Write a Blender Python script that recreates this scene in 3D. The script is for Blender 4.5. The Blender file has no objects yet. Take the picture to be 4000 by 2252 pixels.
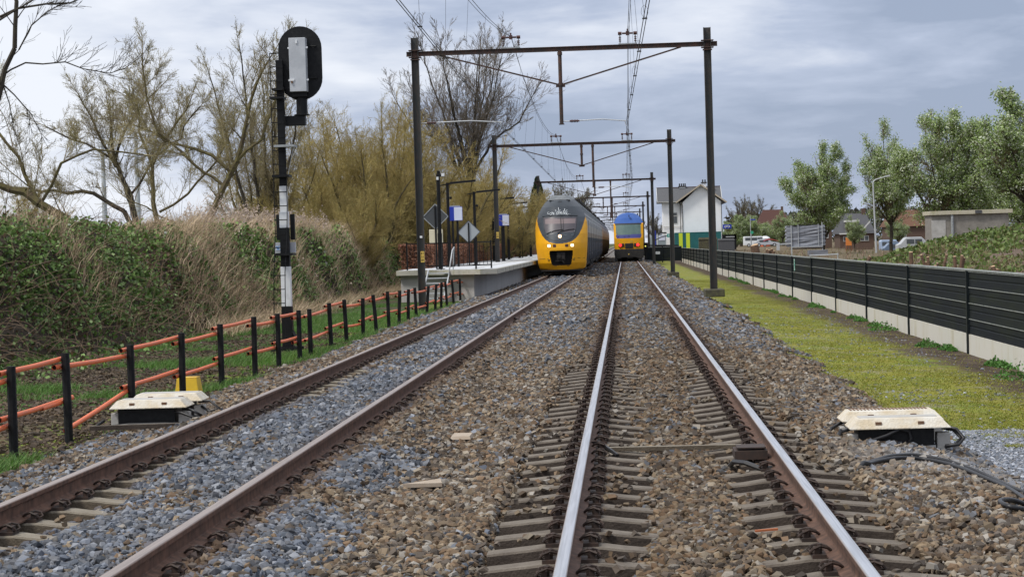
import bpy, math, random
import numpy as np
from mathutils import Matrix, Vector
R = math.radians
scn = bpy.context.scene
C = scn.collection
# ---------------------------------------------------------------- camera
cam = bpy.data.cameras.new('camera'); camo = bpy.data.objects.new('camera', cam); C.objects.link(camo)
cam.sensor_width = 36.0; cam.lens = 36.0 * 7782.0 / 4000.0
cam.clip_start = 0.1; cam.clip_end = 6000
_r = Vector((0.99797568, 0.05632728, -0.02952599)); _u = Vector((0.02825949, 0.02315038, 0.99933251)); _f = Vector((-0.05697322, 0.99814393, -0.02151174))
M4 = Matrix((( _r[0], _u[0], -_f[0], -0.38987), (_r[1], _u[1], -_f[1], 0.0), (_r[2], _u[2], -_f[2], 1.617), (0, 0, 0, 1)))
camo.matrix_world = M4
scn.camera = camo
# ---------------------------------------------------------------- world: overcast sky
SUN_EL, SUN_AZ = R(56), R(236)      # azimuth measured clockwise from +Y (track direction)
w = bpy.data.worlds.new('World'); scn.world = w; w.use_nodes = True
nt = w.node_tree; N = nt.nodes; L = nt.links; N.clear()
out = N.new('ShaderNodeOutputWorld'); bg = N.new('ShaderNodeBackground'); bg.inputs['Strength'].default_value = 0.1
sky = N.new('ShaderNodeTexSky'); sky.sky_type = 'NISHITA'; sky.sun_disc = False
sky.sun_elevation = SUN_EL; sky.sun_rotation = SUN_AZ
tc = N.new('ShaderNodeTexCoord')
def wmap(scale, loc=(0, 0, 0), rot=(0, 0, 0)):
    m = N.new('ShaderNodeMapping'); m.inputs['Scale'].default_value = scale; m.inputs['Location'].default_value = loc
    m.inputs['Rotation'].default_value = rot
    L.new(tc.outputs['Generated'], m.inputs['Vector']); return m
def wnoise(m, sc, det, rough, dist=0.0):
    n = N.new('ShaderNodeTexNoise'); n.inputs['Scale'].default_value = sc; n.inputs['Detail'].default_value = det
    n.inputs['Roughness'].default_value = rough; n.inputs['Distortion'].default_value = dist
    L.new(m.outputs[0], n.inputs['Vector']); return n
m1 = wmap((1, 1, 3.2), (0.31, 0, 1.37), (R(4), 0, 0)); n1 = wnoise(m1, 3.6, 7, 0.52, 0.35)
m2 = wmap((1, 1, 4.6), (2.3, 0.7, 0.2)); n2 = wnoise(m2, 11.0, 6, 0.55, 0.2)
mixn = N.new('ShaderNodeMath'); mixn.operation = 'MULTIPLY_ADD'; mixn.inputs[1].default_value = 0.52
L.new(n2.outputs['Fac'], mixn.inputs[0]); L.new(n1.outputs['Fac'], mixn.inputs[2])
# broad elevation trend of the cloud deck: brighter overhead, bluish grey towards the horizon
sep = N.new('ShaderNodeSeparateXYZ'); L.new(tc.outputs['Generated'], sep.inputs[0])
el = N.new('ShaderNodeMath'); el.operation = 'MULTIPLY_ADD'; el.inputs[1].default_value = 0.55; el.inputs[2].default_value = -0.02
L.new(sep.outputs['Z'], el.inputs[0])
az = N.new('ShaderNodeMath'); az.operation = 'MULTIPLY'; az.inputs[1].default_value = -0.22; L.new(sep.outputs['X'], az.inputs[0])
ad = N.new('ShaderNodeMath'); L.new(mixn.outputs[0], ad.inputs[0]); L.new(el.outputs[0], ad.inputs[1])
ad2 = N.new('ShaderNodeMath'); L.new(ad.outputs[0], ad2.inputs[0]); L.new(az.outputs[0], ad2.inputs[1])
cr = N.new('ShaderNodeValToRGB'); L.new(ad2.outputs[0], cr.inputs['Fac'])
e = cr.color_ramp.elements
e[0].position = 0.585; e[0].color = (0.31, 0.37, 0.50, 1)
e[1].position = 0.95; e[1].color = (0.80, 0.83, 0.90, 1)
x = e.new(0.71); x.color = (0.44, 0.50, 0.64, 1)
x = e.new(0.82); x.color = (0.64, 0.685, 0.79, 1)
sc = N.new('ShaderNodeVectorMath'); sc.operation = 'SCALE'; sc.inputs['Scale'].default_value = 9.3
L.new(cr.outputs['Color'], sc.inputs[0])
mx = N.new('ShaderNodeMixRGB'); mx.inputs['Fac'].default_value = 0.93
L.new(sky.outputs[0], mx.inputs[1]); L.new(sc.outputs[0], mx.inputs[2])
L.new(mx.outputs[0], bg.inputs['Color']); L.new(bg.outputs[0], out.inputs['Surface'])
# ---------------------------------------------------------------- sun (soft, through cloud)
sl = bpy.data.lights.new('sun', 'SUN'); sl.energy = 2.1; sl.angle = R(11); sl.color = (1.0, 0.955, 0.88)
so = bpy.data.objects.new('sun', sl); C.objects.link(so)
sd = Vector((math.sin(SUN_AZ) * math.cos(SUN_EL), math.cos(SUN_AZ) * math.cos(SUN_EL), math.sin(SUN_EL)))
so.rotation_euler = sd.to_track_quat('Z', 'Y').to_euler(); so.location = (-20, -20, 40)
scn.view_settings.view_transform = 'Standard'; scn.view_settings.look = 'None'
scn.view_settings.exposure = 0.30; scn.view_settings.gamma = 1.0; scn.view_settings.use_curve_mapping = False
scn.render.engine = 'CYCLES'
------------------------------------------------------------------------
Omit every picture, then reproduce the rest of the listing exactly.

> Answer in full:
Write a Blender Python script that recreates this scene in 3D. The script is for Blender 4.5. The Blender file has no objects yet. Take the picture to be 4000 by 2252 pixels.
import bpy, math, random
import numpy as np
from mathutils import Matrix, Vector
R = math.radians
scn = bpy.context.scene
C = scn.collection
# ---------------------------------------------------------------- camera
cam = bpy.data.cameras.new('camera'); camo = bpy.data.objects.new('camera', cam); C.objects.link(camo)
cam.sensor_width = 36.0; cam.lens = 36.0 * 7782.0 / 4000.0
cam.clip_start = 0.1; cam.clip_end = 6000
_r = Vector((0.99797568, 0.05632728, -0.02952599)); _u = Vector((0.02825949, 0.02315038, 0.99933251)); _f = Vector((-0.05697322, 0.99814393, -0.02151174))
M4 = Matrix((( _r[0], _u[0], -_f[0], -0.38987), (_r[1], _u[1], -_f[1], 0.0), (_r[2], _u[2], -_f[2], 1.617), (0, 0, 0, 1)))
camo.matrix_world = M4
scn.camera = camo
# ---------------------------------------------------------------- world: overcast sky
SUN_EL, SUN_AZ = R(56), R(236)      # azimuth measured clockwise from +Y (track direction)
w = bpy.data.worlds.new('World'); scn.world = w; w.use_nodes = True
nt = w.node_tree; N = nt.nodes; L = nt.links; N.clear()
out = N.new('ShaderNodeOutputWorld'); bg = N.new('ShaderNodeBackground'); bg.inputs['Strength'].default_value = 0.1
sky = N.new('ShaderNodeTexSky'); sky.sky_type = 'NISHITA'; sky.sun_disc = False
sky.sun_elevation = SUN_EL; sky.sun_rotation = SUN_AZ
tc = N.new('ShaderNodeTexCoord')
def wmap(scale, loc=(0, 0, 0), rot=(0, 0, 0)):
    m = N.new('ShaderNodeMapping'); m.inputs['Scale'].default_value = scale; m.inputs['Location'].default_value = loc
    m.inputs['Rotation'].default_value = rot
    L.new(tc.outputs['Generated'], m.inputs['Vector']); return m
def wnoise(m, sc, det, rough, dist=0.0):
    n = N.new('ShaderNodeTexNoise'); n.inputs['Scale'].default_value = sc; n.inputs['Detail'].default_value = det
    n.inputs['Roughness'].default_value = rough; n.inputs['Distortion'].default_value = dist
    L.new(m.outputs[0], n.inputs['Vector']); return n
m1 = wmap((1, 1, 3.2), (0.31, 0, 1.37), (R(4), 0, 0)); n1 = wnoise(m1, 3.6, 7, 0.52, 0.35)
m2 = wmap((1, 1, 4.6), (2.3, 0.7, 0.2)); n2 = wnoise(m2, 11.0, 6, 0.55, 0.2)
mixn = N.new('ShaderNodeMath'); mixn.operation = 'MULTIPLY_ADD'; mixn.inputs[1].default_value = 0.52
L.new(n2.outputs['Fac'], mixn.inputs[0]); L.new(n1.outputs['Fac'], mixn.inputs[2])
# broad elevation trend of the cloud deck: brighter overhead, bluish grey towards the horizon
sep = N.new('ShaderNodeSeparateXYZ'); L.new(tc.outputs['Generated'], sep.inputs[0])
el = N.new('ShaderNodeMath'); el.operation = 'MULTIPLY_ADD'; el.inputs[1].default_value = 0.55; el.inputs[2].default_value = -0.02
L.new(sep.outputs['Z'], el.inputs[0])
az = N.new('ShaderNodeMath'); az.operation = 'MULTIPLY'; az.inputs[1].default_value = -0.22; L.new(sep.outputs['X'], az.inputs[0])
ad = N.new('ShaderNodeMath'); L.new(mixn.outputs[0], ad.inputs[0]); L.new(el.outputs[0], ad.inputs[1])
ad2 = N.new('ShaderNodeMath'); L.new(ad.outputs[0], ad2.inputs[0]); L.new(az.outputs[0], ad2.inputs[1])
cr = N.new('ShaderNodeValToRGB'); L.new(ad2.outputs[0], cr.inputs['Fac'])
e = cr.color_ramp.elements
e[0].position = 0.585; e[0].color = (0.31, 0.37, 0.50, 1)
e[1].position = 0.95; e[1].color = (0.80, 0.83, 0.90, 1)
x = e.new(0.71); x.color = (0.44, 0.50, 0.64, 1)
x = e.new(0.82); x.color = (0.64, 0.685, 0.79, 1)
sc = N.new('ShaderNodeVectorMath'); sc.operation = 'SCALE'; sc.inputs['Scale'].default_value = 9.3
L.new(cr.outputs['Color'], sc.inputs[0])
mx = N.new('ShaderNodeMixRGB'); mx.inputs['Fac'].default_value = 0.93
L.new(sky.outputs[0], mx.inputs[1]); L.new(sc.outputs[0], mx.inputs[2])
L.new(mx.outputs[0], bg.inputs['Color']); L.new(bg.outputs[0], out.inputs['Surface'])
# ---------------------------------------------------------------- sun (soft, through cloud)
sl = bpy.data.lights.new('sun', 'SUN'); sl.energy = 2.1; sl.angle = R(11); sl.color = (1.0, 0.955, 0.88)
so = bpy.data.objects.new('sun', sl); C.objects.link(so)
sd = Vector((math.sin(SUN_AZ) * math.cos(SUN_EL), math.cos(SUN_AZ) * math.cos(SUN_EL), math.sin(SUN_EL)))
so.rotation_euler = sd.to_track_quat('Z', 'Y').to_euler(); so.location = (-20, -20, 40)
scn.view_settings.view_transform = 'Standard'; scn.view_settings.look = 'None'
scn.view_settings.exposure = 0.30; scn.view_settings.gamma = 1.0; scn.view_settings.use_curve_mapping = False
scn.render.engine = 'CYCLES'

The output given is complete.